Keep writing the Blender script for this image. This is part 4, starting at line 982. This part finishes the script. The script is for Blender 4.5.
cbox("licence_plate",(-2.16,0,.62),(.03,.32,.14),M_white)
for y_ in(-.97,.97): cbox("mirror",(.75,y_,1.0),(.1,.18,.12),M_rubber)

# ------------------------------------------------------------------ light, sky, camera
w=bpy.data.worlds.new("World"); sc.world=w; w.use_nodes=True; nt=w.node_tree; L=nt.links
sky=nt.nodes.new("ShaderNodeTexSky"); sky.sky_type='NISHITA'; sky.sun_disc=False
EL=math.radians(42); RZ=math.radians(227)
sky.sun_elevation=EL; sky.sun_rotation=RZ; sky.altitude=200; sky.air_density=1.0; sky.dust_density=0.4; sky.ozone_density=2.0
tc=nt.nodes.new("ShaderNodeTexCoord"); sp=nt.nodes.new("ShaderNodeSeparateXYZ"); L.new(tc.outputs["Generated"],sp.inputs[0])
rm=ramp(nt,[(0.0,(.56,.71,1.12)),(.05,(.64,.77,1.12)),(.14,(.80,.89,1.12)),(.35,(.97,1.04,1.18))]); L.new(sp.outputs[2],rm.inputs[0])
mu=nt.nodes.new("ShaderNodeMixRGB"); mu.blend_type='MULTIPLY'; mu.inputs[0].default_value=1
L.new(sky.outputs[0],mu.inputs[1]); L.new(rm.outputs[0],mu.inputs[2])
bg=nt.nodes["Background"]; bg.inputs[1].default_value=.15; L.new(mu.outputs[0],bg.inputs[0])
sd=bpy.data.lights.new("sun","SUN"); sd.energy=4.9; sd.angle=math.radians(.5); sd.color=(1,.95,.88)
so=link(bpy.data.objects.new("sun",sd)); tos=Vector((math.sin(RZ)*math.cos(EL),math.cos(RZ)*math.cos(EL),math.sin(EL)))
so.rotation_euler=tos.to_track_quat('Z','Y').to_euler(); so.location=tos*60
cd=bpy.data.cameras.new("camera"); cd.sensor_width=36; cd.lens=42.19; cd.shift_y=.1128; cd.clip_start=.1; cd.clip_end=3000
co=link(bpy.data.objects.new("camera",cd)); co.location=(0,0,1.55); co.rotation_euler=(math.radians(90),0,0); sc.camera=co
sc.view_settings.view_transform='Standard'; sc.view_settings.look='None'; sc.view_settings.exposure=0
----------------------------------------
▶ **GOAL**: Write out all the lines again, exactly as they are.

▶ **EXERCISE RESPONSE**:
Keep writing the Blender script for this image. This is part 4, starting at line 982. This part finishes the script. The script is for Blender 4.5.
cbox("licence_plate",(-2.16,0,.62),(.03,.32,.14),M_white)
for y_ in(-.97,.97): cbox("mirror",(.75,y_,1.0),(.1,.18,.12),M_rubber)

# ------------------------------------------------------------------ light, sky, camera
w=bpy.data.worlds.new("World"); sc.world=w; w.use_nodes=True; nt=w.node_tree; L=nt.links
sky=nt.nodes.new("ShaderNodeTexSky"); sky.sky_type='NISHITA'; sky.sun_disc=False
EL=math.radians(42); RZ=math.radians(227)
sky.sun_elevation=EL; sky.sun_rotation=RZ; sky.altitude=200; sky.air_density=1.0; sky.dust_density=0.4; sky.ozone_density=2.0
tc=nt.nodes.new("ShaderNodeTexCoord"); sp=nt.nodes.new("ShaderNodeSeparateXYZ"); L.new(tc.outputs["Generated"],sp.inputs[0])
rm=ramp(nt,[(0.0,(.56,.71,1.12)),(.05,(.64,.77,1.12)),(.14,(.80,.89,1.12)),(.35,(.97,1.04,1.18))]); L.new(sp.outputs[2],rm.inputs[0])
mu=nt.nodes.new("ShaderNodeMixRGB"); mu.blend_type='MULTIPLY'; mu.inputs[0].default_value=1
L.new(sky.outputs[0],mu.inputs[1]); L.new(rm.outputs[0],mu.inputs[2])
bg=nt.nodes["Background"]; bg.inputs[1].default_value=.15; L.new(mu.outputs[0],bg.inputs[0])
sd=bpy.data.lights.new("sun","SUN"); sd.energy=4.9; sd.angle=math.radians(.5); sd.color=(1,.95,.88)
so=link(bpy.data.objects.new("sun",sd)); tos=Vector((math.sin(RZ)*math.cos(EL),math.cos(RZ)*math.cos(EL),math.sin(EL)))
so.rotation_euler=tos.to_track_quat('Z','Y').to_euler(); so.location=tos*60
cd=bpy.data.cameras.new("camera"); cd.sensor_width=36; cd.lens=42.19; cd.shift_y=.1128; cd.clip_start=.1; cd.clip_end=3000
co=link(bpy.data.objects.new("camera",cd)); co.location=(0,0,1.55); co.rotation_euler=(math.radians(90),0,0); sc.camera=co
sc.view_settings.view_transform='Standard'; sc.view_settings.look='None'; sc.view_settings.exposure=0